Tens of thousands of topside commuters may soon see some relief on their drive home with the scheduled completion this month of a wider, revamped Roswell Road overpass at I-285.

Coupled with I-285 resurface work on weeknights and weekends, commuters traveling the northern part of the Perimeter have been hit with major tie-ups.

Construction on the Roswell Road interchange in Sandy Springs began in February, and it has at times created lane closures and traffic shifts for the estimated 35,000 vehicles that pass the area each day. On Tuesday, traffic backed up midday while crews closed all but three lanes of the bridge to work on the southbound lanes.

The $3.57 million project will add a sixth lane to the overpass, providing drivers with two through lanes northbound and southbound, plus a dedicated lane in each direction for left turns onto the freeway.
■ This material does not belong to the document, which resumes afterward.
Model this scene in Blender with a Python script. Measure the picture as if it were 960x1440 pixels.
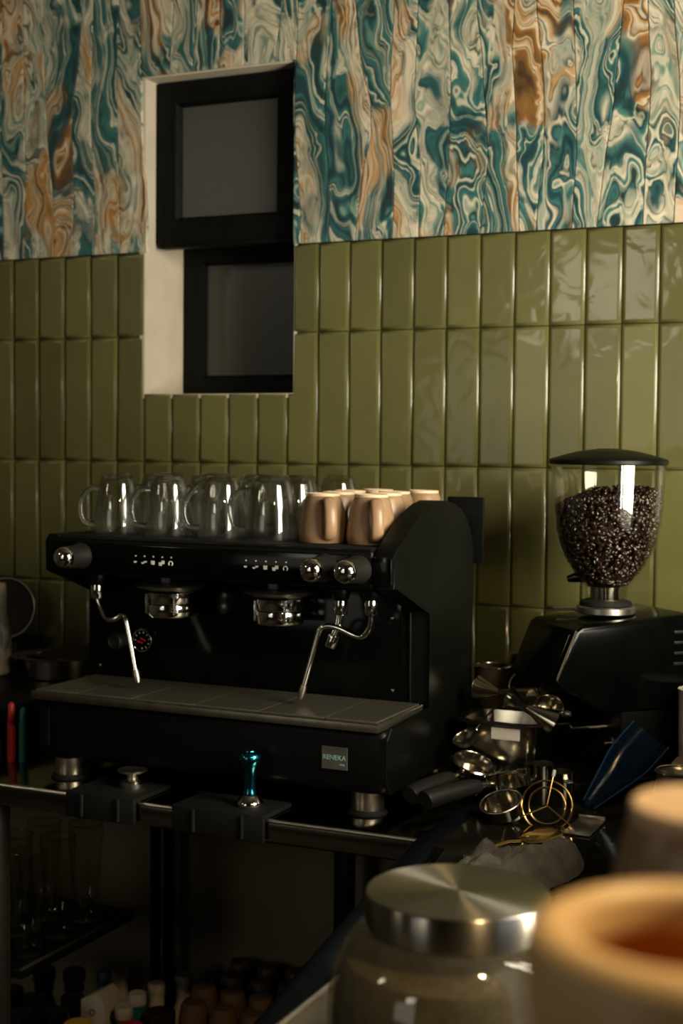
import bpy, bmesh, math, random
from mathutils import Vector, Matrix, noise
random.seed(7)
for o in list(bpy.data.objects): bpy.data.objects.remove(o)
SC = bpy.context.scene
COL = SC.collection
PI = math.pi

# ------------------------------------------------------------------ camera
f_yaw, f_pitch, f_roll = .4299, .0474, .0099
cy, sy, cp, sp = math.cos(f_yaw), math.sin(f_yaw), math.cos(f_pitch), math.sin(f_pitch)
fwd = Vector((-sy*cp, cy*cp, -sp)); rgt = Vector((cy, sy, 0)); upv = rgt.cross(fwd)
rgt, upv = math.cos(f_roll)*rgt+math.sin(f_roll)*upv, -math.sin(f_roll)*rgt+math.cos(f_roll)*upv
cam_d = bpy.data.cameras.new('camera'); cam = bpy.data.objects.new('camera', cam_d); COL.objects.link(cam)
M = Matrix((rgt, upv, -fwd)).transposed().to_4x4(); M.translation = (1.9266, -2.5005, 1.4481)
cam.matrix_world = M
cam_d.sensor_fit = 'VERTICAL'; cam_d.sensor_height = 36; cam_d.sensor_width = 24; cam_d.lens = 50
cam_d.clip_start = .02
cam_d.dof.use_dof = True; cam_d.dof.focus_distance = 1.85; cam_d.dof.aperture_fstop = 5.6
SC.camera = cam

# ------------------------------------------------------------------ world, lights, exposure
w = bpy.data.worlds.new('world'); SC.world = w; w.use_nodes = True
w.node_tree.nodes['Background'].inputs[0].default_value = (.75, .85, 1, 1)
w.node_tree.nodes['Background'].inputs[1].default_value = .4
SC.view_settings.view_transform = 'Standard'; SC.view_settings.look = 'None'
SC.view_settings.exposure = 0; SC.view_settings.gamma = 1
SC.cycles.use_denoising = True
SC.cycles.max_bounces = 14; SC.cycles.transmission_bounces = 12; SC.cycles.transparent_max_bounces = 24
SC.cycles.glossy_bounces = 5; SC.cycles.diffuse_bounces = 3
SC.cycles.caustics_reflective = False; SC.cycles.caustics_refractive = False
SC.cycles.sample_clamp_indirect = 4

def area(name, loc, to, sx, sy_, power, col):
    d = bpy.data.lights.new(name, 'AREA'); d.shape = 'RECTANGLE'; d.size = sx; d.size_y = sy_
    d.energy = power; d.color = col
    o = bpy.data.objects.new(name, d); COL.objects.link(o); o.location = loc
    o.rotation_euler = (Vector(to)-Vector(loc)).to_track_quat('-Z', 'Y').to_euler()
    return o
# daylight through the window in the right wall and the high transom behind the camera
area('window_daylight', (2.46, -1.06, 1.64), (1.25, .0, 1.58), .66, 1.24, 74, (1, .905, .715))
area('transom_daylight', (.1, -5.06, 2.28), (.1, -4, 2.28), .62, .46, 5, (1, .9, .72))
area('rear_fill', (-.25, -5.06, 1.45), (-.25, -4, 1.45), 1.46, 1.1, 3.2, (1, .88, .62))  # added fill behind the camera for tile haze and chrome reflections

LAMP = (2.07, -1.84, 1.93)
# (the pendant lamp's own bulb light is added with the lamp)
# ------------------------------------------------------------------ materials
def mat(name, base=(.5,.5,.5), rough=.5, metal=0., **k):
    m = bpy.data.materials.new(name); m.use_nodes = True
    p = m.node_tree.nodes['Principled BSDF']
    p.inputs['Base Color'].default_value = (*base, 1); p.inputs['Roughness'].default_value = rough
    p.inputs['Metallic'].default_value = metal
    for a, v in k.items(): p.inputs[a.replace('_', ' ')].default_value = v
    return m
class NT:
    def __init__(s, m): s.t = m.node_tree; s.p = s.t.nodes.get('Principled BSDF'); s.out = s.t.nodes['Material Output']
    def n(s, typ, ins=None, **k):
        q = s.t.nodes.new(typ)
        for a, v in k.items(): setattr(q, a, v)
        for a, v in (ins or {}).items():
            if hasattr(v, 'links') or isinstance(v, bpy.types.NodeSocket): s.t.links.new(v, q.inputs[a])
            else: q.inputs[a].default_value = v
        return q
    def l(s, a, b): s.t.links.new(a, b)
    def ramp(s, fac, stops, interp='LINEAR'):
        r = s.t.nodes.new('ShaderNodeValToRGB'); r.color_ramp.interpolation = interp
        e = r.color_ramp.elements
        while len(e) < len(stops): e.new(.5)
        for q, (pos, c) in zip(e, stops): q.position = pos; q.color = (*c, 1)
        s.l(fac, r.inputs[0]); return r
def wear(m, scale, lo, hi, bump=0., bscale=None, coord='Object', dist=.002):
    """gentle colour grain and fine relief on a plain material"""
    t = NT(m); tc = t.n('ShaderNodeTexCoord')
    nz = t.n('ShaderNodeTexNoise', {'Vector': tc.outputs[coord], 'Scale': scale, 'Detail': 6})
    r = t.ramp(nz.outputs['Fac'], [(.3, lo), (.7, hi)]); t.l(r.outputs[0], t.p.inputs['Base Color'])
    if bump:
        n2 = t.n('ShaderNodeTexNoise', {'Vector': tc.outputs[coord], 'Scale': bscale or scale*4, 'Detail': 4})
        b = t.n('ShaderNodeBump', {'Height': n2.outputs['Fac'], 'Strength': bump, 'Distance': dist}); t.l(b.outputs[0], t.p.inputs['Normal'])
    return m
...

The old design had five lanes, including a single center lane for left turns that often forced traffic to stretch into the through lanes.

“That should really help, because that slowdown in the left-turn lane really backs things up,” said Sandy Springs resident Steven Chen, who crosses the bridge each day on his way to work. “It sounds like they’re adding capacity, which makes sense.”

Irnes Masic, manager of Bakkal International Foods on Roswell Road, just south of the bridge, said most of his customers say they’ve learned what times to avoid the interchange.

“If they widen [the bridge] a little bit, traffic will be a little smoother, and I’m guessing they’ll start coming at regular times again,” he said.

The Georgia Department of Transportation targeted the bridge for improvements because of its heavy traffic volume, spokesman Mark McKinnon said.

Putting in the additional turn lane, he said, should help ease the backups.

“You really don’t have to add another travel lane,” he said. “You can just make dual turn lanes, and you add a lot of storage that gets traffic out of those travel lanes.”

McKinnon said crews still have plenty to do by the end of the month, but the project remains on schedule for an Oct. 31 completion.

Over the next few weeks, crews will install guardrails, place an epoxy overlay over the new portion of the bridge, asphalt and stripe the surface and install a sidewalk south of the bridge.

The project also calls for widening the westbound and eastbound on-ramps onto I-285 to accommodate two lanes of metered traffic entering the freeway.

Charlie Wingo, an Atlanta resident who commutes to Sandy Springs, said he hasn’t been too bothered by the construction, but he does tend to avoid the area at lunchtime. He said he’s eager to see any improvement to traffic flow along Roswell Road.

“Why, when they built the thing in the first place, they didn’t put in a clover interchange is beyond me,” he said.